La tercera, que por chiripa aparece en por ahí una muñeca hinchable exactamente igual a la de los abuelos chiflados. Igual en todo. Hasta en los desperfectos.
La
cuarta, que, para incordiar a Montalbano -o para ser utilizado por él, que el
comisario es un tipo práctico- el pobre hombre anda haciendo de gallina clueca
de un muchacho, estudiante él, recomendado por su despampanante amiga Ingrid. El chaval desea
conocer los peculaires procesos mentales por los que el comisario suele desentrañar los casos, vía
intuición y en contra de las evidencias.
Lo
típico en Camilleri y en tantos otros: varias historias independientes que el
lector comienza a conocer el paralelo y que, a partir de un punto, se mezclan
paulatinamente hasta producir resultados sorprendentes.
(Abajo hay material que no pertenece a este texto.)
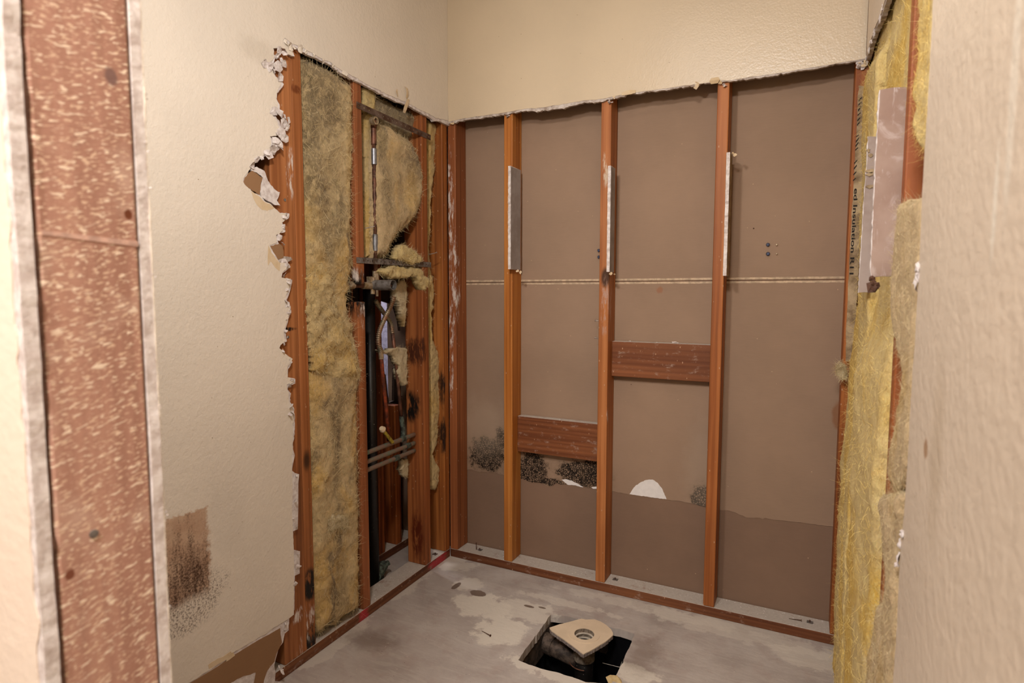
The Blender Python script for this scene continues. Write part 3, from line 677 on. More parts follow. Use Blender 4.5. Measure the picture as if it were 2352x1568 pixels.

La técnica no es
novedosa, lo meritorio es que, una vez más, Camilleri es capaz de liar las historias de un modo tremendo para resolver todo de manera brillante, y eso que en su contra juegan la
edad y las docenas de historias previamente publicadas. Como siempre también, que es marca de la casa, detrás de cada crimen suele haber un motivo humano, que no una justificación, porque la maldad para Camilleri no existe si no es vinculada al dinero: fuera de él, el daño solo lo causan los locos y personas tan débiles que son capaces de causar estragos arrastrados por su propia debilidad.
Una
magnífica novela, fácil de leer, como todas las de este autor, entretenida, que
capta la atención desde el principio y en la que, sin renunciar a las gracias
recurrentes derivadas del carácter, manías y costumbres de los personajes
habituales, se reducen al mínimo las explicaciones de cada rareza para informar
a los nuevos lectores sin hartar a los antiguos. Grande, Andrea Camilleri.